Kittner holds a bachelor’s degree from Hofstra University in French with a minor in drama and a master’s degree in French literature from Penn State University.
She received little formal training in Judaism as a child. She grew up in Seaford, NY, at a time when girls didn’t go to Hebrew school. Her brothers took her to services at Wantagh Jewish Center, and she recalled, “I loved going. I loved the singing. But I couldn’t read the words,” she said.
She became a cabaret singer, focusing on the Great American Songbook. She took her inspiration from the likes of Mabel Mercer, Margaret Whiting, and Julie Wilson, singing in New York City venues like Catch a Rising Star, The Duplex, Freddy’s Supper Club (closed), Once upon a Stove (closed), Eighty-Eights (closed), and even Town Hall for a cabaret festival.
But singing is not an easy way to make a living. Although she did it on and off while she married and raised two boys, now 30 and 28, she eventually became an administrator for a financial firm.
“But when I wasn’t singing, I felt it. One way or another, you have to get back to what feeds your soul,” she said.
It was when her father died in 1996 that she knew it was time to turn from the Great American Songbook to Jewish liturgy. She was saying Kaddish at the Jewish Community Center of Fort Lee/Congregation Gesher Shalom, and she realized she’d found a new musical home. “I no longer wanted to do cabaret.
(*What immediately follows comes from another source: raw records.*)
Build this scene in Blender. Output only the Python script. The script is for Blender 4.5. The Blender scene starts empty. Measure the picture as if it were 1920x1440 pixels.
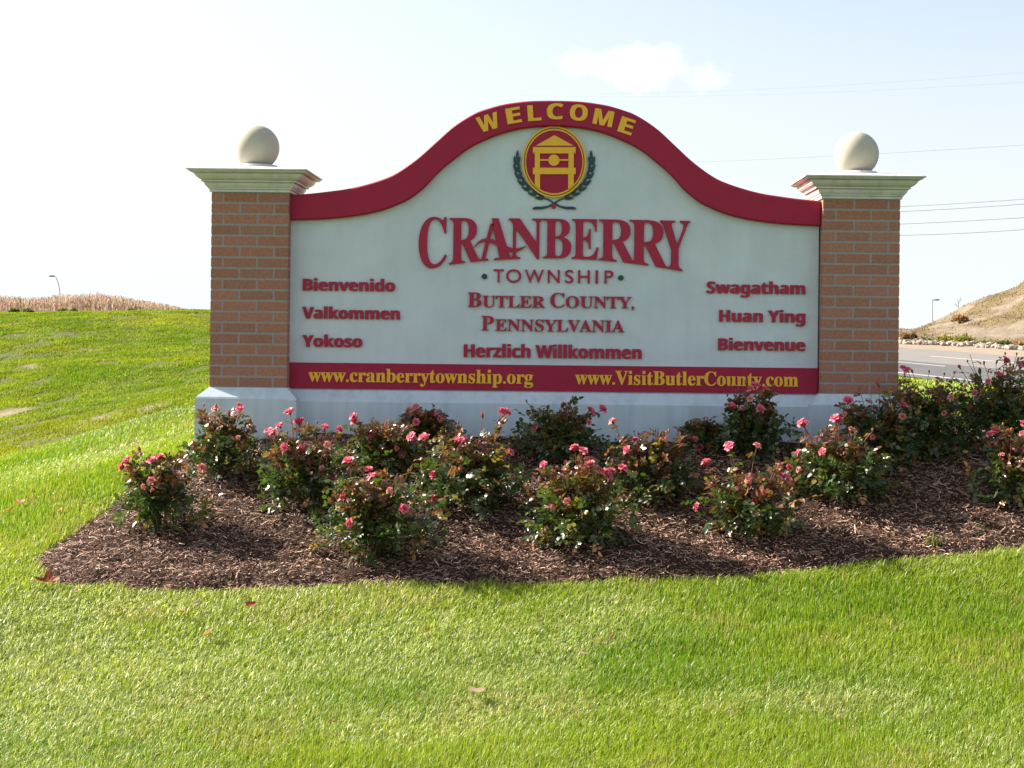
import bpy, math, random
import numpy as np
from mathutils import Vector, Matrix

random.seed(7)
rng = np.random.default_rng(7)
sc = bpy.context.scene
COL = sc.collection

# ------------------------------------------------------------------ camera
F = 2897.0                      # focal length in photo pixels (1920 wide)
VX, VY = 1040.0, 620.0          # where the level view axis meets the photo
ROLL = math.radians(0.63)
EYE = 0.705
cam = bpy.data.cameras.new('camera')
cam.sensor_fit = 'HORIZONTAL'; cam.sensor_width = 36.0
cam.lens = F / 1920 * 36.0
cam.shift_x = (960 - VX) / 1920
cam.shift_y = -(720 - VY) / 1920
cam.clip_start = 0.05; cam.clip_end = 3000
camo = bpy.data.objects.new('camera', cam); COL.objects.link(camo)
camo.location = (0, 0, EYE)
camo.rotation_euler = (Matrix.Rotation(-ROLL, 3, 'Y') @ Matrix.Rotation(math.pi / 2, 3, 'X')).to_euler()
sc.camera = camo

# ------------------------------------------------------------------ light
SUN_DIR = Vector((-0.80, 0.29, 0.55)).normalized()       # towards the sun
elev = math.asin(SUN_DIR.z)
w = bpy.data.worlds.new('World'); sc.world = w; w.use_nodes = True
nt = w.node_tree; nt.nodes.clear()
sky = nt.nodes.new('ShaderNodeTexSky'); sky.sky_type = 'NISHITA'; sky.sun_disc = False
sky.sun_elevation = elev
sky.sun_rotation = math.atan2(SUN_DIR.x, SUN_DIR.y)
sky.air_density = 1.0; sky.dust_density = 2.6; sky.ozone_density = 1.0; sky.altitude = 300
bg = nt.nodes.new('ShaderNodeBackground'); bg.inputs['Strength'].default_value = 0.080
outw = nt.nodes.new('ShaderNodeOutputWorld')
# one small cumulus puff and thin veils, by direction in the sky
tc = nt.nodes.new('ShaderNodeTexCoord')
def wn(t, **kw):
    n = nt.nodes.new(t)
    for k, v in kw.items(): setattr(n, k, v)
    return n
cd = Vector(((1205 - VX) / F, 1.0, (VY - 122) / F)).normalized()
sub = wn('ShaderNodeVectorMath', operation='SUBTRACT'); sub.inputs[1].default_value = cd
nt.links.new(tc.outputs['Generated'], sub.inputs[0])
scl = wn('ShaderNodeVectorMath', operation='MULTIPLY'); scl.inputs[1].default_value = (26, 26, 64)
nt.links.new(sub.outputs[0], scl.inputs[0])
ln = wn('ShaderNodeVectorMath', operation='LENGTH'); nt.links.new(scl.outputs[0], ln.inputs[0])
nz = wn('ShaderNodeTexNoise'); nz.inputs['Scale'].default_value = 40; nz.inputs['Detail'].default_value = 7
nt.links.new(tc.outputs['Generated'], nz.inputs['Vector'])
ad = wn('ShaderNodeMath', operation='MULTIPLY_ADD'); ad.inputs[1].default_value = 3.2; 
nt.links.new(nz.outputs['Fac'], ad.inputs[0]); nt.links.new(ln.outputs['Value'], ad.inputs[2])
mr = wn('ShaderNodeMapRange'); mr.inputs['From Min'].default_value = 2.8; mr.inputs['From Max'].default_value = 1.7
mr.inputs['To Min'].default_value = 0; mr.inputs['To Max'].default_value = 1
nt.links.new(ad.outputs[0], mr.inputs['Value'])
mixc = wn('ShaderNodeMix', data_type='RGBA')
nt.links.new(mr.outputs['Result'], mixc.inputs['Factor'])
hsv = wn('ShaderNodeHueSaturation'); hsv.inputs['Saturation'].default_value = .62
nt.links.new(sky.outputs['Color'], hsv.inputs['Color'])
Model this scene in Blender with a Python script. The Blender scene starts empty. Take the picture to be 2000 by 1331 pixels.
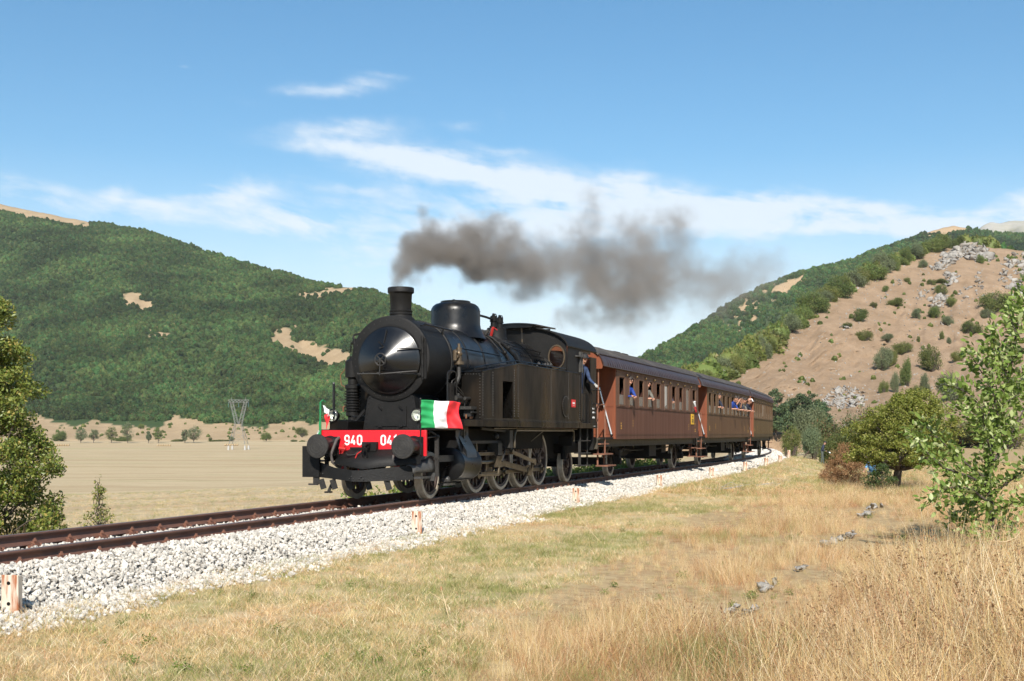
import bpy, bmesh, math, random
import numpy as np
from mathutils import Vector, Matrix, noise as mnoise

R = math.radians
random.seed(7)
RNG = np.random.default_rng(7)
SC = bpy.context.scene
COL = SC.collection

# ---------------------------------------------------------------- camera
F, YH, HC = 2330.0, 848.0, 1.25            # focal length in photo pixels, horizon row, camera height above rail top
cd = bpy.data.cameras.new('camera')
cam = bpy.data.objects.new('camera', cd)
COL.objects.link(cam)
cam.location = (0, 0, HC)
cam.rotation_euler = (R(90), 0, 0)
cd.sensor_width = 36.0
cd.lens = 36.0 * F / 2000.0
cd.shift_y = (YH - 665.5) / 2000.0
cd.clip_start = 0.1
cd.clip_end = 30000
SC.camera = cam

# ---------------------------------------------------------------- sky, sun, exposure
SUN_EL, SUN_TRAVEL = R(38), (0.03, 1.0)     # the sun stands behind the camera, a little to the left
w = bpy.data.worlds.new('World')
SC.world = w
w.use_nodes = True
wn, wl = w.node_tree.nodes, w.node_tree.links
wn.clear()
SKY_STRENGTH = 0.108


def _wmath(op, a, b=None, c=None, clamp=False):
    n = wn.new('ShaderNodeMath'); n.operation = op; n.use_clamp = clamp
    for i, x in enumerate((a, b, c)):
        if x is None: continue
        if isinstance(x, (int, float)): n.inputs[i].default_value = x
        else: wl.new(x, n.inputs[i])
    return n.outputs[0]


sky = wn.new('ShaderNodeTexSky')
sky.sky_type = 'NISHITA'
sky.sun_disc = False
sky.sun_elevation = SUN_EL
sx, sy = -SUN_TRAVEL[0], -SUN_TRAVEL[1]      # direction towards the sun
sky.sun_rotation = math.atan2(sx, sy)
sky.altitude = 1200
sky.air_density = 1.25
sky.dust_density = 0.6
sky.ozone_density = 3.0

tc = wn.new('ShaderNodeTexCoord')
sep = wn.new('ShaderNodeSeparateXYZ')
wl.new(tc.outputs['Generated'], sep.inputs[0])
az = _wmath('ARCTAN2', sep.outputs[0], sep.outputs[1])
el = _wmath('ARCSINE', sep.outputs[2])


def _combine(x, y, z=0.0):
    n = wn.new('ShaderNodeCombineXYZ')
    for i, v in enumerate((x, y, z)):
        if isinstance(v, (int, float)): n.inputs[i].default_value = v
        else: wl.new(v, n.inputs[i])
    return n.outputs[0]


def _wnoise(vec, scale, detail, rough=0.6, dist=0.0):
    n = wn.new('ShaderNodeTexNoise')
    wl.new(vec, n.inputs['Vector'])
    n.inputs['Scale'].default_value = scale
    n.inputs['Detail'].default_value = detail
    n.inputs['Roughness'].default_value = rough
    n.inputs['Distortion'].default_value = dist
    return n.outputs[0]


# wind-drawn cirrus: noise stretched along the bearing, a little tilted
tilt = _wmath('ADD', el, _wmath('MULTIPLY', az, 0.14))
streakv = _combine(_wmath('MULTIPLY', az, 3.2), _wmath('MULTIPLY', tilt, 15.0))
n_str = _wnoise(streakv, 3.0, 9, 0.62, 0.35)
puffv = _combine(_wmath('MULTIPLY', az, 9.0), _wmath('MULTIPLY', tilt, 18.0), 3.7)
n_puf = _wnoise(puffv, 3.0, 8, 0.6, 0.3)
n_mix = _wmath('ADD', _wmath('MULTIPLY', n_str, 0.6), _wmath('MULTIPLY', n_puf, 0.4))
warp1 = _wnoise(_combine(az, el, 8.1), 9.0, 4)
warp2 = _wnoise(_combine(az, el, 2.3), 11.0, 4)
azw = _wmath('ADD', az, _wmath('MULTIPLY', _wmath('SUBTRACT', warp1, 0.5), 0.06))
elw = _wmath('ADD', el, _wmath('MULTIPLY', _wmath('SUBTRACT', warp2, 0.5), 0.032))


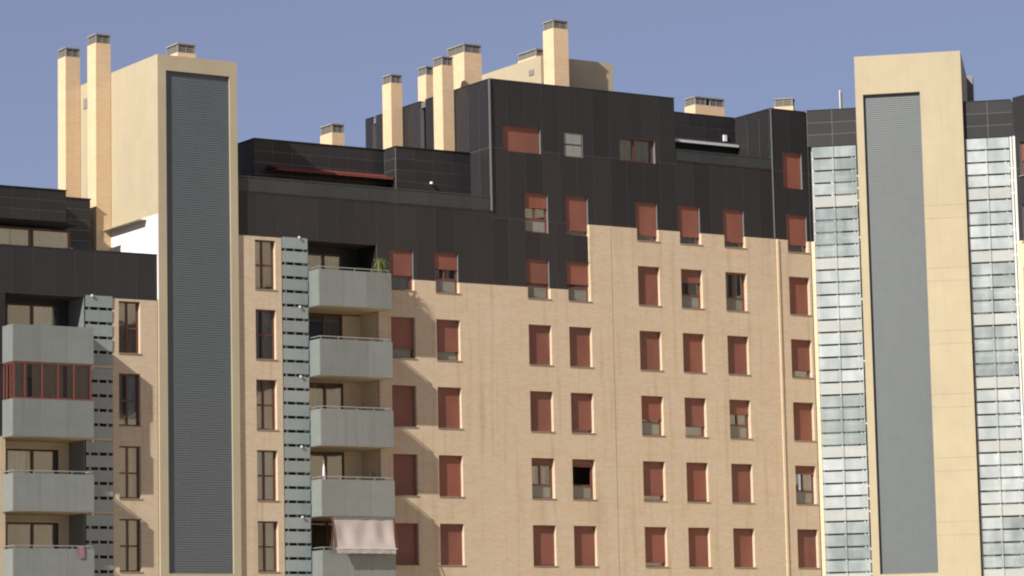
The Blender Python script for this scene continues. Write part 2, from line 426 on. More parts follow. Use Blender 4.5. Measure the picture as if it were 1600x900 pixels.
# ================================================================== LEFT BLOCK
LX = 44.0
L = thing('apartment_block', 'brick apartment block at left edge with frosted balconies and black parapet', 'apartment block', (LX, 0, 0))
def lx(x): return x - LX
wl = []
for k in range(4): wl.append((56.25, 18.57 - 3.0 * k - (.01 if k else 0), .98, 2.16))
holes = [(lx(51.2), lx(55.97), -.1, 18.66)] + [(lx(a), lx(a + ww), t - h, t) for a, t, ww, h in wl]
part('wall', MB().slab([(0, lx(58.02), 0, 18.66)], holes + [(-.1, lx(51.2), 12.8, 18.7)], 0, .25), MT['brick'], L)
part('joint_backing', B(0, lx(51.19), .018, .2, 12.81, 18.655), MT['joint'], L)
cladding(L, 0, lx(51.19), 12.8, 15.75, .01, pw=.95); cladding(L, 0, lx(51.19), 15.75, 18.655, .01, pw=.95)
part('joint_backing', MB().slab([(0, lx(58.02), 18.66, 20.58)], [], .008, .2), MT['joint'], L)
cladding(L, 0, lx(58.02), 18.66, 20.58, .0, pw=.95)
part('coping', B(-.0, lx(58.02), -.02, .3, 20.585, 20.62), MT['black'], L)
part('terrace_floor', B(0, lx(58.03), .26, 12, 18.72, 19.3), MT['blackbody'], L)
# core behind the loggias
dh = [(lx(51.9), lx(54.22), 18.45 - 3 * k - 2.35, 18.45 - 3 * k) for k in range(6)]
core = MB().slab([(lx(51.0), lx(56.1), 0, 15.8)], dh, 1.5, 1.7)
part('loggia_wall', MB().slab([(lx(51.0), lx(56.1), 15.8, 18.7)], dh, 1.5, 1.7), MT['black'], L)
part('loggia_wall', core, MT['brick_pale'], L)
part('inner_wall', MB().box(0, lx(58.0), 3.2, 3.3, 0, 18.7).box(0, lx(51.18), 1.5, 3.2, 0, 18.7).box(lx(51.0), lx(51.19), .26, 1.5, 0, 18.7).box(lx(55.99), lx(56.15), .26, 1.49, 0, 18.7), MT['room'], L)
pt = part('loggia_partition', MB().box(lx(54.68), lx(54.71), .02, 1.49, 0, 18.66), MT['balcony'], L)
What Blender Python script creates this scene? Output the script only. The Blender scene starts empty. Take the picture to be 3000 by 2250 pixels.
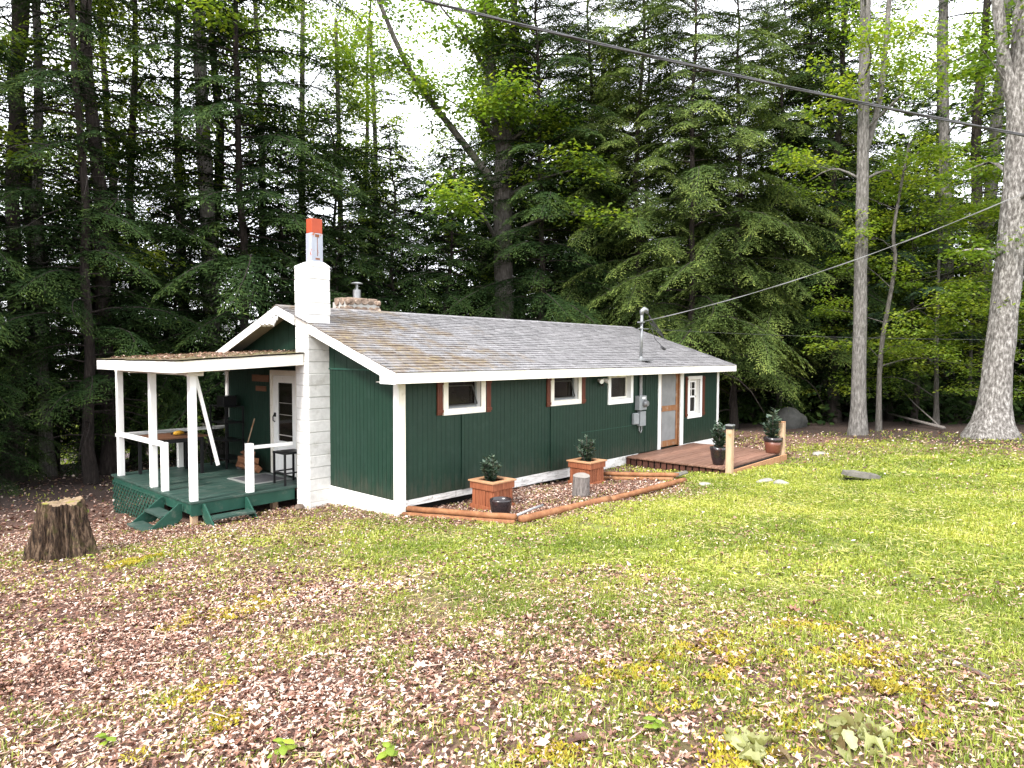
import bpy, math, random
import numpy as np
from mathutils import Matrix, Vector

rng = np.random.default_rng(11)
random.seed(7)
C = bpy.context.scene.collection
scene = bpy.context.scene

# ------------------------------------------------------------------ camera, sky, sun, exposure
CAM = np.array([-6.567, -8.337, 2.336])
YAW, PITCH, ROLL = math.radians(42.002), math.radians(-2.491), math.radians(0.173)
Fv = Vector((math.cos(YAW)*math.cos(PITCH), math.sin(YAW)*math.cos(PITCH), math.sin(PITCH)))
R0 = Vector((math.sin(YAW), -math.cos(YAW), 0)); U0 = R0.cross(Fv)
Rv = R0*math.cos(ROLL)+U0*math.sin(ROLL); Uv = -R0*math.sin(ROLL)+U0*math.cos(ROLL)
cd = bpy.data.cameras.new('camera'); cam = bpy.data.objects.new('camera', cd); C.objects.link(cam)
cd.sensor_width = 36.0; cd.lens = 1944.129/3000*36; cd.clip_start = .05; cd.clip_end = 2000
cam.matrix_world = Matrix(((Rv.x, Uv.x, -Fv.x, CAM[0]), (Rv.y, Uv.y, -Fv.y, CAM[1]), (Rv.z, Uv.z, -Fv.z, CAM[2]), (0, 0, 0, 1)))
scene.camera = cam

SUN = Vector((-.78, -.10, .80)).normalized()
w = bpy.data.worlds.new('World'); scene.world = w; w.use_nodes = True
nt = w.node_tree; nt.nodes.clear()
sky = nt.nodes.new('ShaderNodeTexSky'); sky.sky_type = 'NISHITA'; sky.sun_disc = False
sky.sun_elevation = math.asin(SUN.z); sky.sun_rotation = math.atan2(SUN.x, SUN.y)
mixs = nt.nodes.new('ShaderNodeMix'); mixs.data_type = 'RGBA'
mixs.inputs[0].default_value = .85                      # thick bright overcast over the blue
mixs.inputs[7].default_value = (9.6, 9.7, 10.0, 1)
bg = nt.nodes.new('ShaderNodeBackground'); bg.inputs[1].default_value = .10
ow = nt.nodes.new('ShaderNodeOutputWorld')
nt.links.new(sky.outputs[0], mixs.inputs[6]); nt.links.new(mixs.outputs[2], bg.inputs[0]); nt.links.new(bg.outputs[0], ow.inputs[0])
sl = bpy.data.lights.new('sun', 'SUN'); sl.energy = 1.5; sl.angle = math.radians(11); sl.color = (1, .96, .9)
so = bpy.data.objects.new('sun', sl); C.objects.link(so); so.rotation_euler = SUN.to_track_quat('Z', 'Y').to_euler(); so.location = (-8, -4, 15)
vs = scene.view_settings; vs.view_transform = 'Standard'; vs.look = 'None'; vs.exposure = 2.2; vs.gamma = 1; vs.use_curve_mapping = False
scene.render.engine = 'CYCLES'
cy = scene.cycles
cy.max_bounces = 7; cy.diffuse_bounces = 3; cy.glossy_bounces = 2; cy.transmission_bounces = 4; cy.transparent_max_bounces = 4
cy.caustics_reflective = False; cy.caustics_refractive = False
try:
    cy.use_denoising = True; cy.denoiser = 'OPENIMAGEDENOISE'; cy.denoising_input_passes = 'RGB_ALBEDO_NORMAL'
except Exception:
    pass

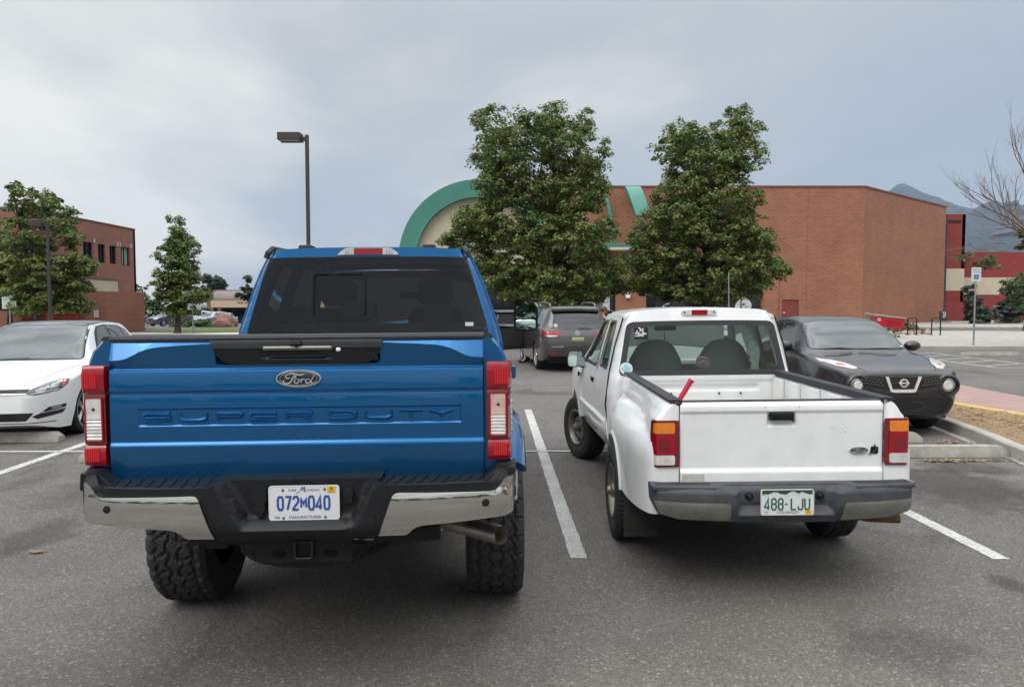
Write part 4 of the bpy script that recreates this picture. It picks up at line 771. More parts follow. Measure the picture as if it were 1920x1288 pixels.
def tyre(Rr, w, rr, pat=None, n=180, m=23, depth=.012):
    V, F = [], []; prof = [(-.5*w+.02, rr), (-.5*w+.002, rr+.35*(Rr-rr)), (-.5*w-.004, rr+.6*(Rr-rr)), (-.5*w+.006, Rr-.035)]
    us = [lerp(-1, 1, i/(m-1)) for i in range(m)]; np_ = len(prof); tot = np_*2+m
    for i in range(n):
        a = 2*PI*i/n; ca, sa = math.cos(a), math.sin(a)
        for x, r in prof: V.append((x, r*ca, r*sa))
        for u in us:
            r = Rr-.006*u*u-.02*max(0, abs(u)-.82)/.18; 
            if pat: r -= depth*pat(a, u)
            V.append((u*(w*.5-.004), r*ca, r*sa))
        for x, r in reversed(prof): V.append((-x, r*ca, r*sa))
    for i in range(n):
        for j in range(tot-1):
            p, q = i*tot+j, ((i+1) % n)*tot+j; F.append((p, q, q+1, p+1))
    return V, F
def tread_at(a, u):
    N = 26; t = a/(2*PI)*N; z = abs((t*1.0) % 1-.5)*2
    for c, s in ((-.62, .10), (-.2, -.1), (.2, .1), (.62, -.1)):
        if abs(u-c-s*(z-.5)*1.6) < .05: return 1.
    au = abs(u)
    if au > .62: return 1. if ((t*1.0+(.15 if u > 0 else .6)+.25*(au-.62)) % 1) < .2 else 0.
    if au > .2: return 1. if ((t+.9*u) % 1) < .17 else 0.
    return 1. if ((t-1.3*u+.4) % 1) < .16 else 0.
def tread_rib(a, u): return 1. if min(abs(u-c) for c in (-.5, 0, .5)) < .06 else (1. if abs(u) > .55 and (a/(2*PI)*64) % 1 < .25 else 0.)
def wheel(parent, loc, Rr, w, rr, tm, rim, side, rz=0., ty=None, tyre_mesh=None):
    """side -1: outer face towards -x"""
    o = obj('wheel', tm, RUB, parent, smooth=35) if tyre_mesh is None else bpy.data.objects.new('wheel', tyre_mesh)
    if tyre_mesh is not None: C.objects.link(o); o.parent = parent
    o.location = loc; o.rotation_euler.z = rz
    if rim:
        r = rim(rr, w, side)
        for nm, s, m in r: obj(nm, s, m, o, smooth=35)
    return o
def rim_alloy(spokes, m, dual=False):
    def f(rr, w, sd):
        x0 = sd*(w/2-.012); S = [lathe([(rr+.004, -sd*0+x0), (rr-.012, x0), (rr-.02, x0-sd*.05), (rr-.03, x0-sd*.12)], 48, 'x')]
        for i in range(spokes):
            a = 2*PI*i/spokes
            for da in ((-.14, .14) if dual else (0,)):
                pts = []
                for r_, aw, dx in ((.05, .34, .02), (rr*.55, .10+.02*(not dual), .012), (rr-.012, .085+.05*(not dual), 0)):
                    hw = r_*aw if r_ > .06 else .02; pts.append((r_, hw, dx))
                rings = []
                for k, (r_, hw, dx) in enumerate(pts):
                    ang = a+da*(.5+.5*k/2); c, s = math.cos(ang), math.sin(ang); xo = x0-sd*(.012-dx*.0+(.02 if k < 1 else .006))
                    rings.append([(xo, c*r_-s*hw, s*r_+c*hw), (xo+sd*.008, c*r_-s*hw*.6, s*r_+c*hw*.6), (xo+sd*.008, c*r_+s*hw*.6, s*r_-c*hw*.6), (xo, c*r_+s*hw, s*r_-c*hw), (xo-sd*.04, c*r_, s*r_)])
                S.append(loft(rings))
        return [('rim', join(*S), m), ('hub_cap', lathe([(.0, x0-sd*.003), (.05, x0-sd*.004), (.06, x0-sd*.02), (.06, x0-sd*.05)], 24, 'x'), m), ('brake_disc', lathe([(.001, x0-sd*.10), (rr-.03, x0-sd*.10)], 32, 'x'), UNDER)]
    return f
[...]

I poured myself into learning, doing more davening. I just wanted to be in the sanctuary. I didn’t want applause.”
She eventually switched to a Reconstructionist congregation in Maywood, which since moved to Ridgewood and changed its name to Reconstructionist Congregation Beth Israel, where she continued learning and became a lay leader and teacher. She declined their request to become their cantor because she had no formal training. But she accepted an invitation to join a women cantors’ network conference. “They had me at Hamotzi,” she said, explaining that at the first meal of the conference, “There were 90 females singing Hamotzi in 27-part harmony. That was radically beautiful!”
A short while after that, she enrolled in cantorial school. She has realized that for her, singing is praying, and perhaps it always has been. “Cabaret is bringing your own take to Gershwin and Cole Porter and Stephen Sondheim. You want listeners to hear the message, and, more importantly, to feel the message.” As a cantor, she said, “You help people make a connection to the liturgy and feel what the davening is trying to express. It’s interpreting, delivering a message, and bringing your own take on the liturgy.”
She lives in Bogota with her husband Nathan. Her older son lives in Brooklyn and her younger son (and grand-dog Sababa) lives in Jersey City.